┌──

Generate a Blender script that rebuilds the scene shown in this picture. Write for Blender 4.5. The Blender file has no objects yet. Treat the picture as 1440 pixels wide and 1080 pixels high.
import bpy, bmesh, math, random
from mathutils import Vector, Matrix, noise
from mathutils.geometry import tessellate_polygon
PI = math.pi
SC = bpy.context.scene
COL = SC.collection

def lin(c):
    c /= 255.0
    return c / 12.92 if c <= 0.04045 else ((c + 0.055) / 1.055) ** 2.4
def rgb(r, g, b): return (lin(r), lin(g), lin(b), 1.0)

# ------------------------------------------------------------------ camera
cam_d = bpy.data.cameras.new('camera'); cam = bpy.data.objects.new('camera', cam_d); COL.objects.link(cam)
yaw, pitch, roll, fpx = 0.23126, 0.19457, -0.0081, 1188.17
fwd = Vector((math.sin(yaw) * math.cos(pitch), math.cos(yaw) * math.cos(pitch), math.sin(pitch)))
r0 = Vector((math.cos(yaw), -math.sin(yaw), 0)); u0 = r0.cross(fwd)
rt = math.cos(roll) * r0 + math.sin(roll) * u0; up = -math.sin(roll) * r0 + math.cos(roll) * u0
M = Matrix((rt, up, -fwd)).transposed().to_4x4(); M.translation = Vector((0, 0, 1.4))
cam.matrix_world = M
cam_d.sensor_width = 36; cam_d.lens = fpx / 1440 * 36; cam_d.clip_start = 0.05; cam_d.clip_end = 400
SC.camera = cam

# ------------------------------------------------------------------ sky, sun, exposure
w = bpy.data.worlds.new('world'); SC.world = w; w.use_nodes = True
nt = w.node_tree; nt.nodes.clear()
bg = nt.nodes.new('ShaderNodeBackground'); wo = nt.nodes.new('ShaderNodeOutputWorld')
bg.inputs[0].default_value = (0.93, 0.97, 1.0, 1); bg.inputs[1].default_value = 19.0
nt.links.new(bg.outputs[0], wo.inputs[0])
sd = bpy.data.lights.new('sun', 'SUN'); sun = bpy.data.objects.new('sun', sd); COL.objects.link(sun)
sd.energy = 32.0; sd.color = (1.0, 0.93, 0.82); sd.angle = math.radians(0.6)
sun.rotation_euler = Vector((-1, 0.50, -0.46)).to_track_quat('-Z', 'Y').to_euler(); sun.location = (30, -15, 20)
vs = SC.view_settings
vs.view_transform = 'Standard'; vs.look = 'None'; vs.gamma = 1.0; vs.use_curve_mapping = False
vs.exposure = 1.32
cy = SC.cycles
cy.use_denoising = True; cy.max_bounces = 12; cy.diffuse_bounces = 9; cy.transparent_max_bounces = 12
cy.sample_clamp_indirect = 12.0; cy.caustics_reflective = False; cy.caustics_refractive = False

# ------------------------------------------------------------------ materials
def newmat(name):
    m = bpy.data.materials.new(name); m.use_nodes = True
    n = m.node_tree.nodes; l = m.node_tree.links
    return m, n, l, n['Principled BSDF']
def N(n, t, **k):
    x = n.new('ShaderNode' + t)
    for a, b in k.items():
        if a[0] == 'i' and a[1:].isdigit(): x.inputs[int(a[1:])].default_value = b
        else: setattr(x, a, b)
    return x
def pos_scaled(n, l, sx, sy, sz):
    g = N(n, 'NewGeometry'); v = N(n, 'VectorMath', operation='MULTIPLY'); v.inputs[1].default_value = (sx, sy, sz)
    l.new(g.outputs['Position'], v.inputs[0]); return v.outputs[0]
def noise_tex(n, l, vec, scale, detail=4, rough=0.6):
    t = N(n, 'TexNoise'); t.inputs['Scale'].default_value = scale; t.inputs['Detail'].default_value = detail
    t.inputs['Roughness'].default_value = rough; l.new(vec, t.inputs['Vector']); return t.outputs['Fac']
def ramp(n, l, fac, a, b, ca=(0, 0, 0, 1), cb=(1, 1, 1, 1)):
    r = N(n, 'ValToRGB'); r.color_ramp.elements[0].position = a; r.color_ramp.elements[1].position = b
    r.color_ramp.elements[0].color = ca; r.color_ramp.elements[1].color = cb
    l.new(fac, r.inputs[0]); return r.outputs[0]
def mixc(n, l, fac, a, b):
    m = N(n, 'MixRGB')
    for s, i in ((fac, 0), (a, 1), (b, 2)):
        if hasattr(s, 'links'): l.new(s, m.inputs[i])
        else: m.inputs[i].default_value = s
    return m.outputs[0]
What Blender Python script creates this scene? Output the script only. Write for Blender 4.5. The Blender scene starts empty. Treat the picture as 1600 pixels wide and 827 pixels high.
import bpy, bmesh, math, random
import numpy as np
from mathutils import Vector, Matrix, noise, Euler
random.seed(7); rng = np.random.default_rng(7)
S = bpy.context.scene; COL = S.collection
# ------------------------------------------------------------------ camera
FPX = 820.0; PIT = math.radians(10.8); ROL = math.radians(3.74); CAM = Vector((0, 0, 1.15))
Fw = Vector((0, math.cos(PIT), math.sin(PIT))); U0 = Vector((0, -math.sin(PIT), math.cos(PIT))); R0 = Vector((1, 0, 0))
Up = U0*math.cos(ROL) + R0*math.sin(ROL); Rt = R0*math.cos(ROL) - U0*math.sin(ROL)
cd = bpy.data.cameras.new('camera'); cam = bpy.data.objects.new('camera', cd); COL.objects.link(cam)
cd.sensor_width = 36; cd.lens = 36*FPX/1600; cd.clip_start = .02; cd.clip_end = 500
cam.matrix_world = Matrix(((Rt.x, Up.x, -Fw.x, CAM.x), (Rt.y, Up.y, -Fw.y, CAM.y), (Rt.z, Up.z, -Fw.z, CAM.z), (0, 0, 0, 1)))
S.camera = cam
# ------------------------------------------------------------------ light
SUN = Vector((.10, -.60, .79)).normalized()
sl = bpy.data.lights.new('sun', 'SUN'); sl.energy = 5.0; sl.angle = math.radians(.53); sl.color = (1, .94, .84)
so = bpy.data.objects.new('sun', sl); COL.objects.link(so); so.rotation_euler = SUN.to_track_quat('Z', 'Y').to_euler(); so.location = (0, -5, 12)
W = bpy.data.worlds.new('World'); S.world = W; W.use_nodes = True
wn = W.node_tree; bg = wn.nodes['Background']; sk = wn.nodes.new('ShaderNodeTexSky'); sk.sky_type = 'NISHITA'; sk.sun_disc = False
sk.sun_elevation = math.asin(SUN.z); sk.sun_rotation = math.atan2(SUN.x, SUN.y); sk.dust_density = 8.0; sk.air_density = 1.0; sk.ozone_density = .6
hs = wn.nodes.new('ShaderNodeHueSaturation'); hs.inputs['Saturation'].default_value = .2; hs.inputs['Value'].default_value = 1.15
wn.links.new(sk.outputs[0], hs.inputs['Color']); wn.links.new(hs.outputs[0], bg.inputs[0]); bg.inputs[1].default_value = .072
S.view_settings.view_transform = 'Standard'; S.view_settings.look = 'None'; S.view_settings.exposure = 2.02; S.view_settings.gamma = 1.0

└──

» GOAL:
Can you restate every record above word for word?

» THE RESULT:
Generate a Blender script that rebuilds the scene shown in this picture. Write for Blender 4.5. The Blender file has no objects yet. Treat the picture as 1440 pixels wide and 1080 pixels high.
import bpy, bmesh, math, random
from mathutils import Vector, Matrix, noise
from mathutils.geometry import tessellate_polygon
PI = math.pi
SC = bpy.context.scene
COL = SC.collection

def lin(c):
    c /= 255.0
    return c / 12.92 if c <= 0.04045 else ((c + 0.055) / 1.055) ** 2.4
def rgb(r, g, b): return (lin(r), lin(g), lin(b), 1.0)

# ------------------------------------------------------------------ camera
cam_d = bpy.data.cameras.new('camera'); cam = bpy.data.objects.new('camera', cam_d); COL.objects.link(cam)
yaw, pitch, roll, fpx = 0.23126, 0.19457, -0.0081, 1188.17
fwd = Vector((math.sin(yaw) * math.cos(pitch), math.cos(yaw) * math.cos(pitch), math.sin(pitch)))
r0 = Vector((math.cos(yaw), -math.sin(yaw), 0)); u0 = r0.cross(fwd)
rt = math.cos(roll) * r0 + math.sin(roll) * u0; up = -math.sin(roll) * r0 + math.cos(roll) * u0
M = Matrix((rt, up, -fwd)).transposed().to_4x4(); M.translation = Vector((0, 0, 1.4))
cam.matrix_world = M
cam_d.sensor_width = 36; cam_d.lens = fpx / 1440 * 36; cam_d.clip_start = 0.05; cam_d.clip_end = 400
SC.camera = cam

# ------------------------------------------------------------------ sky, sun, exposure
w = bpy.data.worlds.new('world'); SC.world = w; w.use_nodes = True
nt = w.node_tree; nt.nodes.clear()
bg = nt.nodes.new('ShaderNodeBackground'); wo = nt.nodes.new('ShaderNodeOutputWorld')
bg.inputs[0].default_value = (0.93, 0.97, 1.0, 1); bg.inputs[1].default_value = 19.0
nt.links.new(bg.outputs[0], wo.inputs[0])
sd = bpy.data.lights.new('sun', 'SUN'); sun = bpy.data.objects.new('sun', sd); COL.objects.link(sun)
sd.energy = 32.0; sd.color = (1.0, 0.93, 0.82); sd.angle = math.radians(0.6)
sun.rotation_euler = Vector((-1, 0.50, -0.46)).to_track_quat('-Z', 'Y').to_euler(); sun.location = (30, -15, 20)
vs = SC.view_settings
vs.view_transform = 'Standard'; vs.look = 'None'; vs.gamma = 1.0; vs.use_curve_mapping = False
vs.exposure = 1.32
cy = SC.cycles
cy.use_denoising = True; cy.max_bounces = 12; cy.diffuse_bounces = 9; cy.transparent_max_bounces = 12
cy.sample_clamp_indirect = 12.0; cy.caustics_reflective = False; cy.caustics_refractive = False

# ------------------------------------------------------------------ materials
def newmat(name):
    m = bpy.data.materials.new(name); m.use_nodes = True
    n = m.node_tree.nodes; l = m.node_tree.links
    return m, n, l, n['Principled BSDF']
def N(n, t, **k):
    x = n.new('ShaderNode' + t)
    for a, b in k.items():
        if a[0] == 'i' and a[1:].isdigit(): x.inputs[int(a[1:])].default_value = b
        else: setattr(x, a, b)
    return x
def pos_scaled(n, l, sx, sy, sz):
    g = N(n, 'NewGeometry'); v = N(n, 'VectorMath', operation='MULTIPLY'); v.inputs[1].default_value = (sx, sy, sz)
    l.new(g.outputs['Position'], v.inputs[0]); return v.outputs[0]
def noise_tex(n, l, vec, scale, detail=4, rough=0.6):
    t = N(n, 'TexNoise'); t.inputs['Scale'].default_value = scale; t.inputs['Detail'].default_value = detail
    t.inputs['Roughness'].default_value = rough; l.new(vec, t.inputs['Vector']); return t.outputs['Fac']
def ramp(n, l, fac, a, b, ca=(0, 0, 0, 1), cb=(1, 1, 1, 1)):
    r = N(n, 'ValToRGB'); r.color_ramp.elements[0].position = a; r.color_ramp.elements[1].position = b
    r.color_ramp.elements[0].color = ca; r.color_ramp.elements[1].color = cb
    l.new(fac, r.inputs[0]); return r.outputs[0]
def mixc(n, l, fac, a, b):
    m = N(n, 'MixRGB')
    for s, i in ((fac, 0), (a, 1), (b, 2)):
        if hasattr(s, 'links'): l.new(s, m.inputs[i])
        else: m.inputs[i].default_value = s
    return m.outputs[0]
What Blender Python script creates this scene? Output the script only. Write for Blender 4.5. The Blender scene starts empty. Treat the picture as 1600 pixels wide and 827 pixels high.
import bpy, bmesh, math, random
import numpy as np
from mathutils import Vector, Matrix, noise, Euler
random.seed(7); rng = np.random.default_rng(7)
S = bpy.context.scene; COL = S.collection
# ------------------------------------------------------------------ camera
FPX = 820.0; PIT = math.radians(10.8); ROL = math.radians(3.74); CAM = Vector((0, 0, 1.15))
Fw = Vector((0, math.cos(PIT), math.sin(PIT))); U0 = Vector((0, -math.sin(PIT), math.cos(PIT))); R0 = Vector((1, 0, 0))
Up = U0*math.cos(ROL) + R0*math.sin(ROL); Rt = R0*math.cos(ROL) - U0*math.sin(ROL)
cd = bpy.data.cameras.new('camera'); cam = bpy.data.objects.new('camera', cd); COL.objects.link(cam)
cd.sensor_width = 36; cd.lens = 36*FPX/1600; cd.clip_start = .02; cd.clip_end = 500
cam.matrix_world = Matrix(((Rt.x, Up.x, -Fw.x, CAM.x), (Rt.y, Up.y, -Fw.y, CAM.y), (Rt.z, Up.z, -Fw.z, CAM.z), (0, 0, 0, 1)))
S.camera = cam
# ------------------------------------------------------------------ light
SUN = Vector((.10, -.60, .79)).normalized()
sl = bpy.data.lights.new('sun', 'SUN'); sl.energy = 5.0; sl.angle = math.radians(.53); sl.color = (1, .94, .84)
so = bpy.data.objects.new('sun', sl); COL.objects.link(so); so.rotation_euler = SUN.to_track_quat('Z', 'Y').to_euler(); so.location = (0, -5, 12)
W = bpy.data.worlds.new('World'); S.world = W; W.use_nodes = True
wn = W.node_tree; bg = wn.nodes['Background']; sk = wn.nodes.new('ShaderNodeTexSky'); sk.sky_type = 'NISHITA'; sk.sun_disc = False
sk.sun_elevation = math.asin(SUN.z); sk.sun_rotation = math.atan2(SUN.x, SUN.y); sk.dust_density = 8.0; sk.air_density = 1.0; sk.ozone_density = .6
hs = wn.nodes.new('ShaderNodeHueSaturation'); hs.inputs['Saturation'].default_value = .2; hs.inputs['Value'].default_value = 1.15
wn.links.new(sk.outputs[0], hs.inputs['Color']); wn.links.new(hs.outputs[0], bg.inputs[0]); bg.inputs[1].default_value = .072
S.view_settings.view_transform = 'Standard'; S.view_settings.look = 'None'; S.view_settings.exposure = 2.02; S.view_settings.gamma = 1.0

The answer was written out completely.